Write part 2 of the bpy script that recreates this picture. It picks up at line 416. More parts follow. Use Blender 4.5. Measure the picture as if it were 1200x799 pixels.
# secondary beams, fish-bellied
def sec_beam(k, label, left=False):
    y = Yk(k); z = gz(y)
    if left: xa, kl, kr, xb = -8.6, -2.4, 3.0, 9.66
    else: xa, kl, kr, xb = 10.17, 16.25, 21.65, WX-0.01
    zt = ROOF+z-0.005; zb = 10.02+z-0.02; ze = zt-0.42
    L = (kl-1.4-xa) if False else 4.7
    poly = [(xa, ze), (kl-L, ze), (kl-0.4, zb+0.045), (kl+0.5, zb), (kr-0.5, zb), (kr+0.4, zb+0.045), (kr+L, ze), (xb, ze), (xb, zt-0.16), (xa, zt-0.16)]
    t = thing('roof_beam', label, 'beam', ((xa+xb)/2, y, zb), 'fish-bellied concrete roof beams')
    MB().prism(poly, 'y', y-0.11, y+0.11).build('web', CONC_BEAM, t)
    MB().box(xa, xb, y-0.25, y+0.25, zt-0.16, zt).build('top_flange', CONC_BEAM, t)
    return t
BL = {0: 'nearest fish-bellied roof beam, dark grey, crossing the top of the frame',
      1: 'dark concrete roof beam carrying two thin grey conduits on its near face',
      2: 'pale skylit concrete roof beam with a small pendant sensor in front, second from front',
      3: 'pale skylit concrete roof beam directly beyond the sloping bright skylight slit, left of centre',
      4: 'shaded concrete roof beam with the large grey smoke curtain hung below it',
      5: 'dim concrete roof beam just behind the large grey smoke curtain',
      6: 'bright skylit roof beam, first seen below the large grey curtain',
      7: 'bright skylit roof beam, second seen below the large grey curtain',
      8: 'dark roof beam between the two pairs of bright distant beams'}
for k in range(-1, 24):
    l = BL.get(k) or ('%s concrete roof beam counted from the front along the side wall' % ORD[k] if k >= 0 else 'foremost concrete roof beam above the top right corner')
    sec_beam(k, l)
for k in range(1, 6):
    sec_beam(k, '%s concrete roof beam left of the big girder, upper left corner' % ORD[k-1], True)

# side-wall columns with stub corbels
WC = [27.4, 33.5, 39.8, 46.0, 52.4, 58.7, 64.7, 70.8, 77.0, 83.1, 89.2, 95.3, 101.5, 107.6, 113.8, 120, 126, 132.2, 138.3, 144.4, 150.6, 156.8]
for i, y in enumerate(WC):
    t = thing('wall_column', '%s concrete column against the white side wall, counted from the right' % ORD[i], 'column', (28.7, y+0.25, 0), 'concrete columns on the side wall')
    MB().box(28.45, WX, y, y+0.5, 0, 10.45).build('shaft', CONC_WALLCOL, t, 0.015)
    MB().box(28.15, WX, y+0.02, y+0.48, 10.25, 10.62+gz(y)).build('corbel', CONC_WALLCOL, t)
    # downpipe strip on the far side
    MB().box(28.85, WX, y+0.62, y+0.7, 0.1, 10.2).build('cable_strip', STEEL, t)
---
- **Task requirements**
Between the line containing "zt).build('top_flange', CONC_BEAM, t)" and the line containing "sec_beam(k, '%s concrete" lies the part to return. Return it exactly, counting both of those lines.

- **Written solution**
    MB().box(xa, xb, y-0.25, y+0.25, zt-0.16, zt).build('top_flange', CONC_BEAM, t)
    return t
BL = {0: 'nearest fish-bellied roof beam, dark grey, crossing the top of the frame',
      1: 'dark concrete roof beam carrying two thin grey conduits on its near face',
      2: 'pale skylit concrete roof beam with a small pendant sensor in front, second from front',
      3: 'pale skylit concrete roof beam directly beyond the sloping bright skylight slit, left of centre',
      4: 'shaded concrete roof beam with the large grey smoke curtain hung below it',
      5: 'dim concrete roof beam just behind the large grey smoke curtain',
      6: 'bright skylit roof beam, first seen below the large grey curtain',
      7: 'bright skylit roof beam, second seen below the large grey curtain',
      8: 'dark roof beam between the two pairs of bright distant beams'}
for k in range(-1, 24):
    l = BL.get(k) or ('%s concrete roof beam counted from the front along the side wall' % ORD[k] if k >= 0 else 'foremost concrete roof beam above the top right corner')
    sec_beam(k, l)
for k in range(1, 6):
    sec_beam(k, '%s concrete roof beam left of the big girder, upper left corner' % ORD[k-1], True)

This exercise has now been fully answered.